### WHAT IS BEING ASKED
Tally the lines in these records that hold the string "pixels", and reply with the number alone.
** start **
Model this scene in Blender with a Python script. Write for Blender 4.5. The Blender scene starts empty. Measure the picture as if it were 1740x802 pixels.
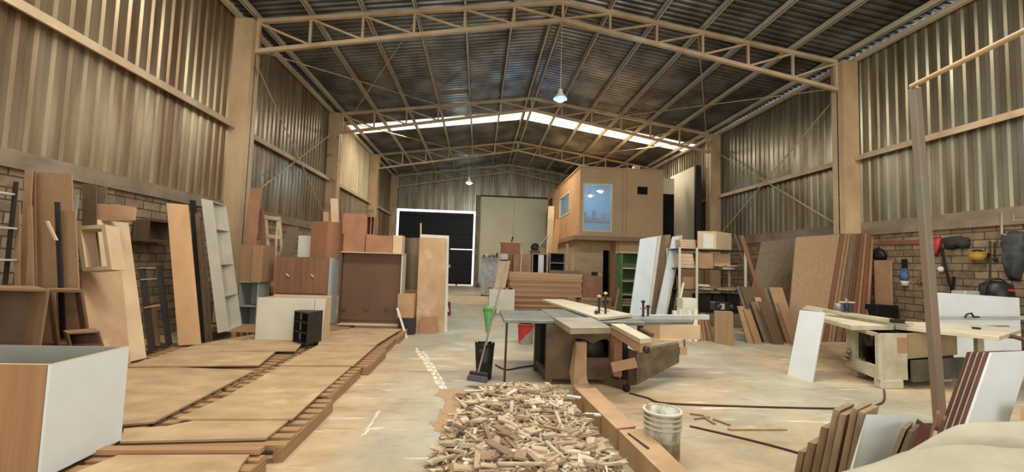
import bpy, math, random
from mathutils import Vector, Matrix, noise
random.seed(7)
S = bpy.context.scene
COL = S.collection
R = math.radians
V = Vector

# ------------------------------------------------------------------ camera
F_PX, YAW, PITCH, ROLL, CAM_H = 734.6, 0.07527, 0.06575, 0.03124, 1.6
cf = V((math.sin(YAW)*math.cos(PITCH), math.cos(YAW)*math.cos(PITCH), math.sin(PITCH)))
cr = V((math.cos(YAW), -math.sin(YAW), 0)); cu = cr.cross(cf)
r2 = cr*math.cos(ROLL)+cu*math.sin(ROLL); u2 = -cr*math.sin(ROLL)+cu*math.cos(ROLL)
CAM = V((0, 0, CAM_H))
cam = bpy.data.objects.new('camera', bpy.data.cameras.new('camera'))
COL.objects.link(cam)
cam.matrix_world = Matrix(((r2.x, u2.x, -cf.x, CAM.x), (r2.y, u2.y, -cf.y, CAM.y), (r2.z, u2.z, -cf.z, CAM.z), (0, 0, 0, 1)))
cam.data.sensor_width = 36.0
cam.data.lens = F_PX/1740*36.0
cam.data.clip_start = 0.05; cam.data.clip_end = 200
S.camera = cam

def at(px, py, x=None, y=None, z=None):
    """the point of the place seen at a photograph position, on a plane x=, y= or z="""
    d = cf + r2*((px-870)/F_PX) - u2*((py-401)/F_PX)
    t = x/d.x if x is not None else (y/d.y if y is not None else (z-CAM_H)/d.z)
    return CAM + d*t

# ------------------------------------------------------------------ light
S.view_settings.view_transform = 'Standard'; S.view_settings.look = 'None'
S.view_settings.gamma = 1.0; S.view_settings.use_curve_mapping = False
S.view_settings.exposure = EXPO = -0.28
W = bpy.data.worlds.new('daylight'); S.world = W; W.use_nodes = True
bgn = W.node_tree.nodes['Background']
bgn.inputs[0].default_value = (0.92, 0.95, 1.0, 1); bgn.inputs[1].default_value = 2.6

def area(name, loc, rot, sx, sy, power, color):
    l = bpy.data.lights.new(name, 'AREA'); l.shape = 'RECTANGLE'; l.size = sx; l.size_y = sy
    l.energy = power; l.color = color
    o = bpy.data.objects.new(name, l); COL.objects.link(o); o.location = loc; o.rotation_euler = rot
    return o
# daylight falling through the translucent roof strips, and through the open front of the hall
area('skylight_daylight', (1.99, 20.45, 7.6), (0, 0, 0), 13, 1.2, 800, (1.0, 0.95, 0.85))
area('skylight_daylight', (1.99, 5.5, 7.9), (0, 0, 0), 13, 1.6, 1250, (1.0, 0.96, 0.90))
area('skylight_daylight', (1.99, -1.5, 7.9), (0, 0, 0), 13, 1.6, 500, (1.0, 0.96, 0.90))
area('front_gate_daylight', (1.5, -8.5, 3.2), (R(80), 0, 0), 13, 5, 640, (0.97, 0.98, 0.98))

# ------------------------------------------------------------------ materials
def lin(c):
    c /= 255.0
    return c/12.92 if c <= 0.04045 else ((c+0.055)/1.055)**2.4
SAT = 0.86
def rgb(r, g, b, k=1.0):
    v = (lin(r)*k, lin(g)*k*1.03, lin(b)*k*0.96); l_ = 0.3*v[0]+0.6*v[1]+0.1*v[2]
    return tuple(l_+(c-l_)*SAT for c in v)+(1,)
MATS = {}
def mat(name, c1, c2=None, rough=0.7, metal=0.0, scale=(3, 3, 3), detail=4, bump=0.0, dust=None, dust_amt=0.0, spec=0.3, contrast=(0.3, 0.7)):
    if name in MATS: return MATS[name]
    m = bpy.data.materials.new(name); m.use_nodes = True; nt = m.node_tree; N = nt.nodes; L = nt.links
    b = N['Principled BSDF']; b.inputs['Roughness'].default_value = rough; b.inputs['Metallic'].default_value = metal
    b.inputs['Specular IOR Level'].default_value = spec
    if c2 is None: c2 = tuple(x*0.78 for x in c1[:3])+(1,)
    tc = N.new('ShaderNodeTexCoord'); mp = N.new('ShaderNodeMapping'); mp.inputs['Scale'].default_value = scale
    L.new(tc.outputs['Object'], mp.inputs[0])
    no = N.new('ShaderNodeTexNoise'); no.inputs['Scale'].default_value = 1; no.inputs['Detail'].default_value = detail
    L.new(mp.outputs[0], no.inputs['Vector'])
    cr_ = N.new('ShaderNodeValToRGB'); cr_.color_ramp.elements[0].position = contrast[0]; cr_.color_ramp.elements[1].position = contrast[1]
    cr_.color_ramp.elements[0].color = c2; cr_.color_ramp.elements[1].color = c1
    L.new(no.outputs[0], cr_.inputs[0]); out = cr_.outputs[0]
    if dust:
        n2 = N.new('ShaderNodeTexNoise'); n2.inputs['Scale'].default_value = 1.3; n2.inputs['Detail'].default_value = 8; n2.inputs['Roughness'].default_value = 0.65
        L.new(tc.outputs['Object'], n2.inputs['Vector'])
        r3 = N.new('ShaderNodeValToRGB'); r3.color_ramp.elements[0].position = 0.62-dust_amt*0.4; r3.color_ramp.elements[1].position = 0.72-dust_amt*0.2
        L.new(n2.outputs[0], r3.inputs[0])
        mx = N.new('ShaderNodeMix'); mx.data_type = 'RGBA'; L.new(r3.outputs[0], mx.inputs['Factor']); L.new(out, mx.inputs['A']); mx.inputs['B'].default_value = dust
        out = mx.outputs['Result']
    L.new(out, b.inputs['Base Color'])
    if bump:
        bp = N.new('ShaderNodeBump'); bp.inputs['Strength'].default_value = bump; bp.inputs['Distance'].default_value = 0.01
        L.new(no.outputs[0], bp.inputs['Height']); L.new(bp.outputs[0], b.inputs['Normal'])
    MATS[name] = m
    return m
def emit(name, c, s):
    m = bpy.data.materials.new(name); m.use_nodes = True; b = m.node_tree.nodes['Principled BSDF']
    b.inputs['Base Color'].default_value = c; b.inputs['Emission Color'].default_value = c; b.inputs['Emission Strength'].default_value = s
    MATS[name] = m; return m

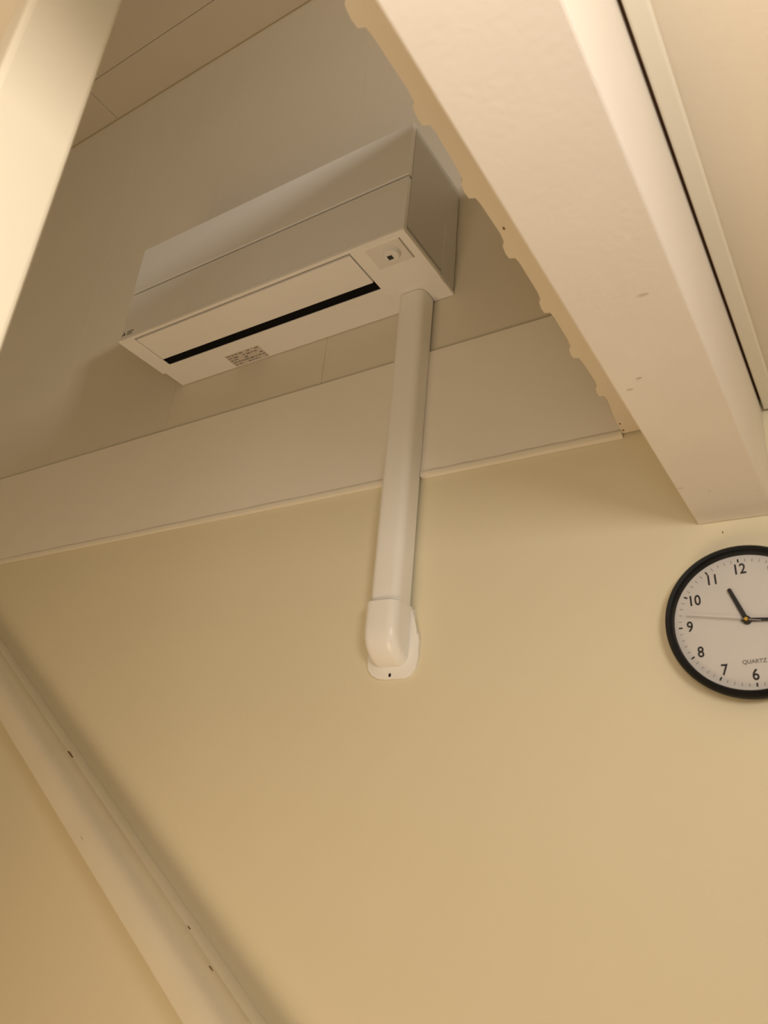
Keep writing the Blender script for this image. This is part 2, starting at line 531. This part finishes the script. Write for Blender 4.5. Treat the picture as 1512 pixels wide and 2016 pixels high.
def hand(name, tip_dx, tip_dz, tail, w0, w1, y, m, rnd=True):
    u2 = Vector((tip_dx, tip_dz))
    L = u2.length
    u2.normalize()
    u = Vector((u2.x, 0, u2.y))
    v = Vector((u2.y, 0, -u2.x))
    c = W(CX, y, CZ)
    pts = [c - u * (tail * D) - v * (w0 * D), c + u * (L * D) - v * (w1 * D)]
    if rnd:
        for k in range(1, 6):
            a = math.pi * k / 6
            pts.append(c + u * (L * D + w1 * D * math.sin(a)) - v * (w1 * D * math.cos(a)))
    pts.append(c + u * (L * D) + v * (w1 * D))
    pts.append(c - u * (tail * D) + v * (w0 * D))
    bm = bmesh.new()
    prism(bm, pts, Vector((0, -0.0008 * D, 0)))
    return obj(name, bm, m, clock)
hand('hour_hand', -0.0160, 0.0390, 0.004, 0.0029, 0.0024, 0.9825, M_INK)
hand('minute_hand', 0.0640, -0.0035, 0.006, 0.0022, 0.0017, 0.9810, M_INK)
hand('second_hand', -0.0680, 0.0100, 0.016, 0.0005, 0.0004, 0.9795, M_STEEL, rnd=False)
bm = bmesh.new()
sweep(bm, [[W(CX + r * math.cos(2 * math.pi * i / 20), y, CZ + r * math.sin(2 * math.pi * i / 20)) for i in range(20)] for r, y in ((0.0050, 0.9850), (0.0050, 0.9800))])
obj('hub', bm, M_INK, clock)
bm = bmesh.new()
sweep(bm, [[W(CX + r * math.cos(2 * math.pi * i / 20), y, CZ + r * math.sin(2 * math.pi * i / 20)) for i in range(20)] for r, y in ((0.0028, 0.9800), (0.0028, 0.9775), (0.0018, 0.9766))])
obj('centre_pin', bm, M_BRASS, clock, smooth=True)
bm = bmesh.new()
disc(bm, [(0.0852, 0.9762), (0.0852, 0.9750)])
obj('glass', bm, M_GLASS, clock)

# ------------------------------------------------------------------ small marks in the paint
blob(bp(-1.185, O1 + 0.0001, 0.972), dv, Yv, nv, 0.0110, 0.0030, 0.0003, M_CHIP, brace, 'paint_chip')
blob(bp(-0.735, O1 + 0.0001, 0.975), dv, Yv, nv, 0.0040, 0.0016, 0.0003, M_CHIP, brace, 'paint_chip')
blob(bp(-0.655, O1 + 0.0001, 0.964), dv, Yv, nv, 0.0060, 0.0018, 0.0003, M_CHIP, brace, 'paint_chip')
blob(bp(-0.985, -0.655, YF - 0.0001), dv, nv, -Yv, 0.0050, 0.0012, 0.0003, M_SCUFF, brace, 'paint_chip')
# scuffs on the underside of the beam, nail marks in the low ceiling edge and wall
for x, y, ru, rv in ((-0.163, 0.640, 0.0030, 0.0016), (-0.176, 0.655, 0.0035, 0.0014), (-0.127, 0.525, 0.0050, 0.0016), (-0.185, 0.885, 0.0050, 0.0010), (-0.155, 0.905, 0.0012, 0.0020)):
    blob(W(x, y, 0.4429), Xv, Yv, -Zv, ru, rv, 0.0002, M_SCUFF, beam, 'scuff')
for x, y, r in ((-0.2665, 0.552, 0.0025), (-0.2760, 0.966, 0.0022), (-0.2770, 0.985, 0.0026)):
    blob(W(x, y, SL0 - 0.0001), Xv, Yv, -Zv, r * 0.6, r, 0.0002, M_CHIP, low_ceiling, 'nail_mark')
blob(W(-0.1605, 0.9999, 0.4285), Xv, Zv, -Yv, 0.0010, 0.0018, 0.0002, M_CHIP, wall_back, 'nail_mark')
** end **
### OUTPUT OF THE EXERCISE
2